Work to complete
The lines to return are those from the one containing "near_rocks, M_NEARM, 2.3)" down to the one containing "ICO_V, ICO_F = None, None", inclusive; return them exactly and nothing else.

Dataset content
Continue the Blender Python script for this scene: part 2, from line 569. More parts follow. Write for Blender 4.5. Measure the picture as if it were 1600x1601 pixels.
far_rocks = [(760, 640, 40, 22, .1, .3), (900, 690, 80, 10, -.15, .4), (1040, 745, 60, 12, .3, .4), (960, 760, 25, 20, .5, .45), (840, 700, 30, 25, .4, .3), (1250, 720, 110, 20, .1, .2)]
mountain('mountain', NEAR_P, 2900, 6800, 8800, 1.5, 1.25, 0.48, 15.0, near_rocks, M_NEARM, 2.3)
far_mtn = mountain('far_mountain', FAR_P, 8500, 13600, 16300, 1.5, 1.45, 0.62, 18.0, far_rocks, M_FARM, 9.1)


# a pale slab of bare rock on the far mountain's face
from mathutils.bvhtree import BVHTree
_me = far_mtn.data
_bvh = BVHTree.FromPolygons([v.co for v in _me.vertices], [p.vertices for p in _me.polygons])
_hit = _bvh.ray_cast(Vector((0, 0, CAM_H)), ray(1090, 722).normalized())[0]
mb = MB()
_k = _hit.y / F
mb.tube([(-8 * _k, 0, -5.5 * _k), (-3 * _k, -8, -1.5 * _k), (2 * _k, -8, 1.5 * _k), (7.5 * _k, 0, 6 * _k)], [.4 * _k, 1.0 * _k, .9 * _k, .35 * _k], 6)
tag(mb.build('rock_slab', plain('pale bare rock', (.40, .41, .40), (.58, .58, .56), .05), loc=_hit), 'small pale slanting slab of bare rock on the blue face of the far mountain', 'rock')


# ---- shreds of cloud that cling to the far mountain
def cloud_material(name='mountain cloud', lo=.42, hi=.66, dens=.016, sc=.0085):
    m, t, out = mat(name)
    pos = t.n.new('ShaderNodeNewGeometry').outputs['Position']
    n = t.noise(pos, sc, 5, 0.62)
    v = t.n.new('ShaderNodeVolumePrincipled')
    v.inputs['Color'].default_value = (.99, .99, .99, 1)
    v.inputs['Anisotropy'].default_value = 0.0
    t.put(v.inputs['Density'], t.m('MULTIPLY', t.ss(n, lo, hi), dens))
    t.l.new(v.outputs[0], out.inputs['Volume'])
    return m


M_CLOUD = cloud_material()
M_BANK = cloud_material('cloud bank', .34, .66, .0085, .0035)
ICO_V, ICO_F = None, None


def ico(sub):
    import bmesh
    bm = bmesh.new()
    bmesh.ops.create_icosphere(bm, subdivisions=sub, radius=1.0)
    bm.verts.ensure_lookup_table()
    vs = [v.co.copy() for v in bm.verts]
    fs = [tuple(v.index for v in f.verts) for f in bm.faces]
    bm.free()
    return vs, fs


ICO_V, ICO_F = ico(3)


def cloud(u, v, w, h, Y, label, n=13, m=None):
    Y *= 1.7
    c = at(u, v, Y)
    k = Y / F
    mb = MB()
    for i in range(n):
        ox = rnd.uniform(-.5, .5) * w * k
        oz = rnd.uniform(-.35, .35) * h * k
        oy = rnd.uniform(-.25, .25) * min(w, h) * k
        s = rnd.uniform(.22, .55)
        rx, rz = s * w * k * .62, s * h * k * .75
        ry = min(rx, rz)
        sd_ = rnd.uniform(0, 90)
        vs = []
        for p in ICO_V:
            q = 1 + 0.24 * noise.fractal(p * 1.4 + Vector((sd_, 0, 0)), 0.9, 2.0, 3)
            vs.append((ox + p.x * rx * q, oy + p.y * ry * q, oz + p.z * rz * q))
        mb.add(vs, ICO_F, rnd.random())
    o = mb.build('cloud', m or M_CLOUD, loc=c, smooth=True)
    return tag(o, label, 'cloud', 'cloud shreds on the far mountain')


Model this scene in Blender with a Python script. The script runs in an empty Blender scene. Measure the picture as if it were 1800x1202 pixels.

Written answer
mountain('mountain', NEAR_P, 2900, 6800, 8800, 1.5, 1.25, 0.48, 15.0, near_rocks, M_NEARM, 2.3)
far_mtn = mountain('far_mountain', FAR_P, 8500, 13600, 16300, 1.5, 1.45, 0.62, 18.0, far_rocks, M_FARM, 9.1)


# a pale slab of bare rock on the far mountain's face
from mathutils.bvhtree import BVHTree
_me = far_mtn.data
_bvh = BVHTree.FromPolygons([v.co for v in _me.vertices], [p.vertices for p in _me.polygons])
_hit = _bvh.ray_cast(Vector((0, 0, CAM_H)), ray(1090, 722).normalized())[0]
mb = MB()
_k = _hit.y / F
mb.tube([(-8 * _k, 0, -5.5 * _k), (-3 * _k, -8, -1.5 * _k), (2 * _k, -8, 1.5 * _k), (7.5 * _k, 0, 6 * _k)], [.4 * _k, 1.0 * _k, .9 * _k, .35 * _k], 6)
tag(mb.build('rock_slab', plain('pale bare rock', (.40, .41, .40), (.58, .58, .56), .05), loc=_hit), 'small pale slanting slab of bare rock on the blue face of the far mountain', 'rock')


# ---- shreds of cloud that cling to the far mountain
def cloud_material(name='mountain cloud', lo=.42, hi=.66, dens=.016, sc=.0085):
    m, t, out = mat(name)
    pos = t.n.new('ShaderNodeNewGeometry').outputs['Position']
    n = t.noise(pos, sc, 5, 0.62)
    v = t.n.new('ShaderNodeVolumePrincipled')
    v.inputs['Color'].default_value = (.99, .99, .99, 1)
    v.inputs['Anisotropy'].default_value = 0.0
    t.put(v.inputs['Density'], t.m('MULTIPLY', t.ss(n, lo, hi), dens))
    t.l.new(v.outputs[0], out.inputs['Volume'])
    return m


M_CLOUD = cloud_material()
M_BANK = cloud_material('cloud bank', .34, .66, .0085, .0035)
ICO_V, ICO_F = None, None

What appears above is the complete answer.